■ **Work to do**
Your output is the lines from the first one to the one containing "self.t = np.random.default_rng(seed).random((256, 256))", repeated exactly, with images left out.

■ **Supplied data**

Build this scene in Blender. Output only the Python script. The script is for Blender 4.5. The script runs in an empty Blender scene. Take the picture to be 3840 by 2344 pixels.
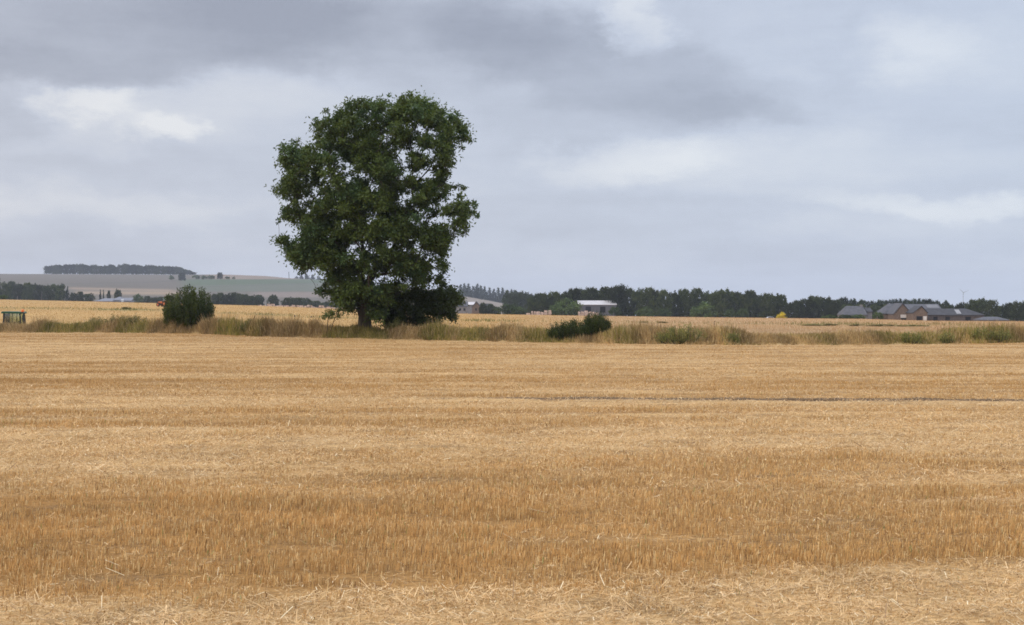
import bpy, math, random
import numpy as np

random.seed(7)
RNG = np.random.default_rng(11)
SC = bpy.context.scene
COL = SC.collection
F, CX, HY, CAMH = 5000.0, 1920.0, 1110.0, 3.0     # focal length (px of the 3840 wide photo), horizon row, eye height


# ------------------------------------------------------------------ numbers
def lin(r, g, b):
    f = lambda c: (c / 255 / 12.92) if c / 255 <= 0.04045 else ((c / 255 + 0.055) / 1.055) ** 2.4
    return (f(r), f(g), f(b))


def sstep(a, b, x):
    t = np.clip((x - a) / (b - a), 0, 1)
    return t * t * (3 - 2 * t)


class VNoise:
    def __init__(self, seed):
        self.t = np.random.default_rng(seed).random((256, 256))

    def __call__(self, x, y):
        x = np.asarray(x, float); y = np.asarray(y, float)
        xi = np.floor(x).astype(int); yi = np.floor(y).astype(int)
        fx = x - xi; fy = y - yi
        fx = fx * fx * (3 - 2 * fx); fy = fy * fy * (3 - 2 * fy)
        t = self.t
        a = t[xi & 255, yi & 255]; b = t[(xi + 1) & 255, yi & 255]
        c = t[xi & 255, (yi + 1) & 255]; d = t[(xi + 1) & 255, (yi + 1) & 255]
        return (a * (1 - fx) + b * fx) * (1 - fy) + (c * (1 - fx) + d * fx) * fy

    def fbm(self, x, y, o=4):
        s = 0; a = 0.5; n = 0
        for k in range(o):
            s = s + a * self(x * 2 ** k + 17.3 * k, y * 2 ** k + 9.1 * k); n += a; a *= 0.5
        return s / n


N1, N2, N3, N4 = VNoise(1), VNoise(2), VNoise(3), VNoise(4)


# ------------------------------------------------------------------ terrain
def tab(pairs):
    xs = np.array([p[0] for p in pairs], float); ys = np.array([p[1] for p in pairs], float)
    return lambda x: np.interp(x, xs, ys)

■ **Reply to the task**
Build this scene in Blender. Output only the Python script. The script is for Blender 4.5. The script runs in an empty Blender scene. Take the picture to be 3840 by 2344 pixels.
import bpy, math, random
import numpy as np

random.seed(7)
RNG = np.random.default_rng(11)
SC = bpy.context.scene
COL = SC.collection
F, CX, HY, CAMH = 5000.0, 1920.0, 1110.0, 3.0     # focal length (px of the 3840 wide photo), horizon row, eye height


# ------------------------------------------------------------------ numbers
def lin(r, g, b):
    f = lambda c: (c / 255 / 12.92) if c / 255 <= 0.04045 else ((c / 255 + 0.055) / 1.055) ** 2.4
    return (f(r), f(g), f(b))


def sstep(a, b, x):
    t = np.clip((x - a) / (b - a), 0, 1)
    return t * t * (3 - 2 * t)


class VNoise:
    def __init__(self, seed):
        self.t = np.random.default_rng(seed).random((256, 256))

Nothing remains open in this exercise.